Haigh, however, isn’t a sadist, and he doesn’t forget the John Steinbeck quote that Vlautin used as the epigraph for his novel: “It is true that we are weak and sick and ugly and quarrelsome but if that is all we ever were, we would millenniums ago have disappeared from the face of the earth.” The film isn’t as punishing as it sounds. It’s slow, borrowing Kelly Reichardt’s pacing in addition to her usual milieu (“Wendy and Lucy” fans will be very comfortable here), but the story is propelled by its moral velocity, by the friction it finds between its characters. Each scene is so quietly compelling because Haigh doesn’t focus on cruelty, but helplessness — instead of dwelling on the fact that so many people fail to rescue a distressed teenage kid, he hones in on that low tide feeling of letting let a moment of compassion slip through your fingers. The residue of these discrete scenes accumulate into an undeniable force as the film drifts towards its finish, Haigh mining a rich and profoundly human sense of regret from the unrealized potential that lingers in the air between Charley and the strangers who can’t save him.

Of course, none of this would work if Plummer weren’t such an ideal vessel. A wispy blond tumbleweed who seems to have blown right off the set of a Gus van Sant movie (one of his older ones, anyway), Plummer is so magnetic because he never allows Charley even a scrap of self-pity, even though you wouldn’t blame him if he did. This is a cold movie dressed up like a warm one, but Plummer maintains the right temperature from start to finish, restrained but never unrealistic.
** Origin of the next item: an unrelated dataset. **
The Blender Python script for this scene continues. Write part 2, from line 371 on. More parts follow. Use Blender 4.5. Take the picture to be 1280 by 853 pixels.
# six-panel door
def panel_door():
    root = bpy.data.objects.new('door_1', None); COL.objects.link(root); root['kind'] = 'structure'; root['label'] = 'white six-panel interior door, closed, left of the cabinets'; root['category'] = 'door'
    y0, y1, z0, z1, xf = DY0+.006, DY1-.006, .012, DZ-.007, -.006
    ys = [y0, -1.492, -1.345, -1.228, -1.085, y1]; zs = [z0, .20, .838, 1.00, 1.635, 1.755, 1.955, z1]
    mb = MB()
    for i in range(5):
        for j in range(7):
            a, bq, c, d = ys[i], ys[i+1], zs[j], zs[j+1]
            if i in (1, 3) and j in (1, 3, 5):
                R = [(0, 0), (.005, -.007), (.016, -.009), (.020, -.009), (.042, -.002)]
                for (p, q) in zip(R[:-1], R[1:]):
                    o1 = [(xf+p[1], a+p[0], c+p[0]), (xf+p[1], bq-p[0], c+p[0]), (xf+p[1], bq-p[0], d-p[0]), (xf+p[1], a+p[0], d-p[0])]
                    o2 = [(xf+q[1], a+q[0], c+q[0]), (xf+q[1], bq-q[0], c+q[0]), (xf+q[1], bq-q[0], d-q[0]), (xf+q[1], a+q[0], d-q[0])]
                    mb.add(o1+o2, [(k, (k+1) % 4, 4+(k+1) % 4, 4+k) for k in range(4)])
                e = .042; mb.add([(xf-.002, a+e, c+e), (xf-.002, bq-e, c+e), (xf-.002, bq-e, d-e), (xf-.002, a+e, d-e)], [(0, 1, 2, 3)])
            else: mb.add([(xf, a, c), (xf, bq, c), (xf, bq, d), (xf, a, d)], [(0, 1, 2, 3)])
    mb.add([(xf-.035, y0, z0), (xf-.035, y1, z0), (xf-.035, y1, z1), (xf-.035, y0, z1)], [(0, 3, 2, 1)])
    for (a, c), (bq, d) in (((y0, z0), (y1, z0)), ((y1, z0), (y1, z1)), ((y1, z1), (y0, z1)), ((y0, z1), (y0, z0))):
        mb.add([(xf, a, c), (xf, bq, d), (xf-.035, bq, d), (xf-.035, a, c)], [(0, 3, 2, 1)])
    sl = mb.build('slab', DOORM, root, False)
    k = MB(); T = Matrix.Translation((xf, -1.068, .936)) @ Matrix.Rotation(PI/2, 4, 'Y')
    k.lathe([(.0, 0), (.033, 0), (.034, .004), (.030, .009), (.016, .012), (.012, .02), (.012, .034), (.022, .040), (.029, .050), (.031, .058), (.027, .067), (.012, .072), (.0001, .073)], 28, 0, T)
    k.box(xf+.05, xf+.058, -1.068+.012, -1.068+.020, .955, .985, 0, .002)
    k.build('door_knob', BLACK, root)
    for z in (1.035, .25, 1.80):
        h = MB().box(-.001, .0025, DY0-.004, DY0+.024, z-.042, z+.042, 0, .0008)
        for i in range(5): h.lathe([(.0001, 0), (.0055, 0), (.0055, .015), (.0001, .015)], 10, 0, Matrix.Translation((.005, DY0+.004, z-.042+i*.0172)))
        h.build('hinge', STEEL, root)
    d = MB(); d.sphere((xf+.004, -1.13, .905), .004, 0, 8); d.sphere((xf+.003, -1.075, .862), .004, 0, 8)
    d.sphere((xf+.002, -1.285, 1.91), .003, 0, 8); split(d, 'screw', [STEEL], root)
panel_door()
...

The rest of the cast is just as strong, from Steve Buscemi all the way to Steve Zahn. The former evokes memories of “Fargo,” playing another one of his thin-skinned assholes and reminding us that nobody does a better job of acting the prick in a way that makes you want to stick out your hand. Zahn doesn’t show up until the end, but he does yeoman’s work with a truly thankless role. Sevigny, most important of all in her own way, threads the needle between sensitivity and self-interest. Her character is quick to smile, and she rides into the movie with enough gendered baggage for us to think she might be able to mother Charley out of trouble, but it’s our own damn fault if we fall into that trap. Everyone tells Charley not to get attached to Pete, but it’s not so easy. We accept the love we think we deserve, and all that. Also, Pete is adorable.

“Lean on Pete” is a small gem that covers a vast amount of territory. It’s a quiet beauty in every respect, the kind of movie where you can hear the floorboards creak, the kind of movie where even the most shocking moments (and there are a few) are delivered with a certain flatness. Every thing that happens is just another thing that happens. There’s an emotional catharsis waiting at the end of the road, but you might not even feel it until after you leave the theater.

Haigh has made better films, films that dig their way deeper under your skin, and this one is rough around the edges (and edges are all it’s got). But Charley’s wayward journey is simply too honest to shake off. It shows you the world as it is, not as you might want it to be, and even its happiest beats (and there are a few) are only so joyful because of the pain they push aside. We all have to save each other — the tragedy of it is that we can’t. And yet, having someone to lean on can make all the difference. It must, because we are weak and sick and ugly and quarrelsome, but we’re also still here.

Grade: B+

“Lean on Pete” premiered at the 2017 Venice Film Festival. A24 will release it in theaters in NY and LA on April 6th, 2018, with a national rollout to follow.